Sunday


Sunday, Old Folks got up and wrote for a couple of hours.

Well, he wrote until Brenda got up and started stirring around.

She didn't secure the bait to the trigger in the raccoon trap. The raccoon ate the bait without springing the trap.

So he didn't have to dispose of a raccoon today.

* * *


Last night, he must have read Them between the movie and the fight, because he was unable to watch all three fights.

He got sleepy and went to bed.

He missed a good fight. Citron and Margarito.

Well, the first two fights were good ones.

* * *


He printed out and read an article by Robert Parry about the lessons of Watergate in consortiumnews.com, about how the left had been indifferent to the media, the right had learned to make it an efficient machine to stonewall investigations of wrongdoing, and the mainstream media had "shelved journalistic principles in favor of a more immediate principle, career survival."

Old Folks felt that the same thing had happened to letters, or literature.

Most writers were careerists. Many successful writers were careerists.

And if you weren't a careerist, if you insisted on speaking out, about letters, or literature, you'd better be prepared to abjure the career as a writer as the price of doing it. The careerists would see that you didn't have a career because you made them look like, well, careerists.

Of course, this is what a sore loser would say.

* * *


Old Folks used to enjoy watching BookTV on Sunday, on C-SPAN, but anymore, it seemed like a right-wing think tank was catapulting the propaganda. Even C-SPAN and public broadcasting were creeping rightwards.

* * *


Pretty soon it was time to take a bath and get ready to go to The Red Bar, to see Dread Clampitt play.

Old Folks really enjoyed being able to go to hear Dread Clampitt once a week. See friends, former-hippies, or the children of former hippies, now the grandchildren of former hippies.

Folk music. Roots music. Americana music.

* * *


Folk art, American music, vernacular writing. Old Folks called himself a vernacular writer
.
Vernacular means of native-born slaves.

A slave is an ambassador in bonds, who speaks boldly, as one ought to speak. To his master.

* * *


This morning, there was a panel from BEA on BookTV, moderated by Bob Herbert.
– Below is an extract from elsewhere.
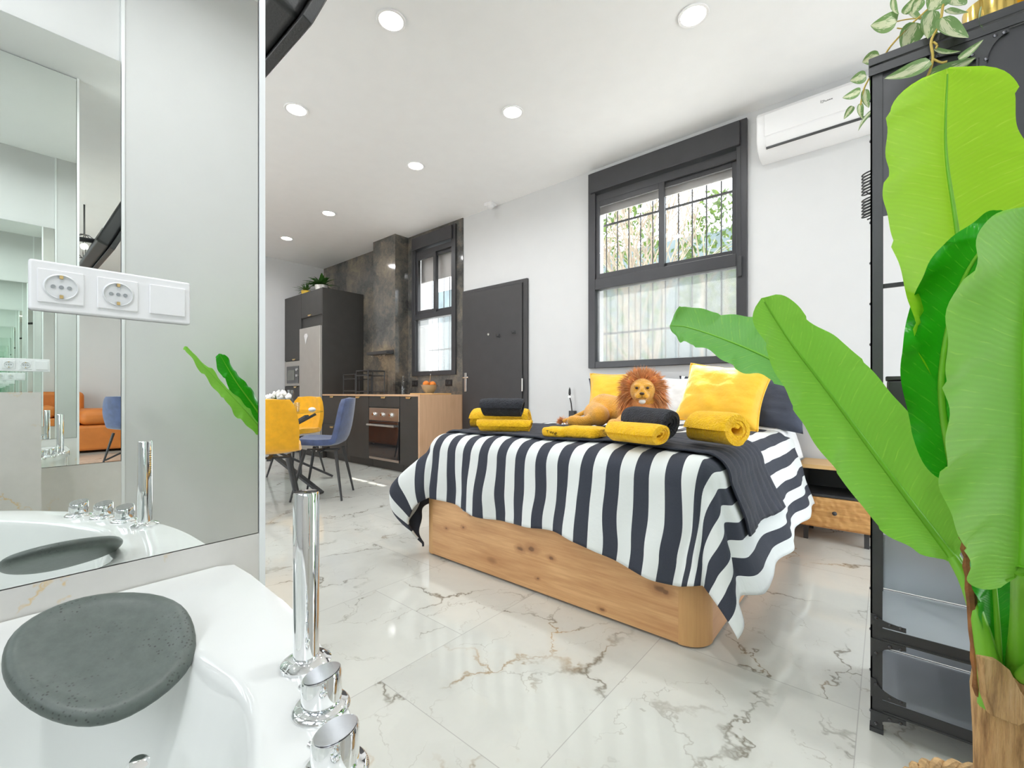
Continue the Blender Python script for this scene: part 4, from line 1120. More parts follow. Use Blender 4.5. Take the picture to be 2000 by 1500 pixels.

The panelists were Umberto Eco, Barbara Ehrenreich, and John Irving.

Old Folks taped the program, to watch later.

Eco was plugging The Mysterious Flame of Queen Loana, Ehrenreich was plugging Bait and Switch : The (Futile) Pursuit of the American Dream, and John Irving was plugging Until I Find You: A Novel.

* * *


Old Folks's reaction was, as it often is, watching such events, "Why them and not me?"

This didn't mean that he thought he was better than they were. He didn't.

This didn't mean that he thought he was more authentic than they were. He didn't.

He meant it personally, in the sense, "What am I doing wrong?"

If he was as good as he thought he was, he'd be up there on the stage, at events like that. He'd have a publisher that pushed his career. Reviews would be respectful. Not no reply or a rejection slip.

Barbara Ehrenreich seemed to be saying that if you do everything right, if you get a college degree, learn marketable job skills, work at a job satisfactorily, you will still be sacked, downsized, or outsourced, you will lose all the middle-class things you had acquired, you will be unemployable for an extended period, until the leeches who coach and counsel and consult unemployed professionals have picked you clean, and then you will be rehired at a much lower pay rate as, in effect, a scab, or the cheap foreign labor that got you outsourced, downsized, or sacked in the first place.

You'll be exerting a downward pressure on wages.

The question Old Folks asked, and he didn't know the answer because he was excluded from it, was, "Is the writing profession like that, too?"

For him, it had been.

The second question, then, is, "If so, what can I do about it."

Old Folks wrote books about what he had done to write honest, hard-hitting books in an industry that wanted...well, he didn't know what it was they wanted, except it was not him.

They wanted bestsellers.

Blockbusters.

They wanted to hear the cash registers sing.



Q: You should stop thinking like that.

You have a publisher.

You have a book coming out.

The ULA is going to try to make Philly Zine Fest like that historic reading at The Six Gallery in San Francisco, where Allen Ginsberg first read "Howl."

A: My publisher just lost his day job.

King Wenclas is asking me for money, for fliers, to promote the reading.

I want to be invited to read, but decline, like Jack Kerouac.

I want to be a bystander, an observer, the guy who goes out for bottles of wine, and gets drunk.

Q: You can't. This is your chance.

You have to work with what you got.

This is your chance to shine.

A: You're right. I'll be ready.

I'll rise to the occasion, like Monk, when Count Basie looked at him.

Bukowski hated readings.

Q: But he did it. Until he didn't have to anymore.

To get to the BEA, you have to start at Philly Zine Fest.

A: I've read to empty chairs before. It's no fun.

Q: This time will be different.

A: Maybe.


In Tales of Ordinary Madness, when the foundation head tells Charles Serking he's going to see that he assume his rightful place in American letters, Serking replies, "Maybe."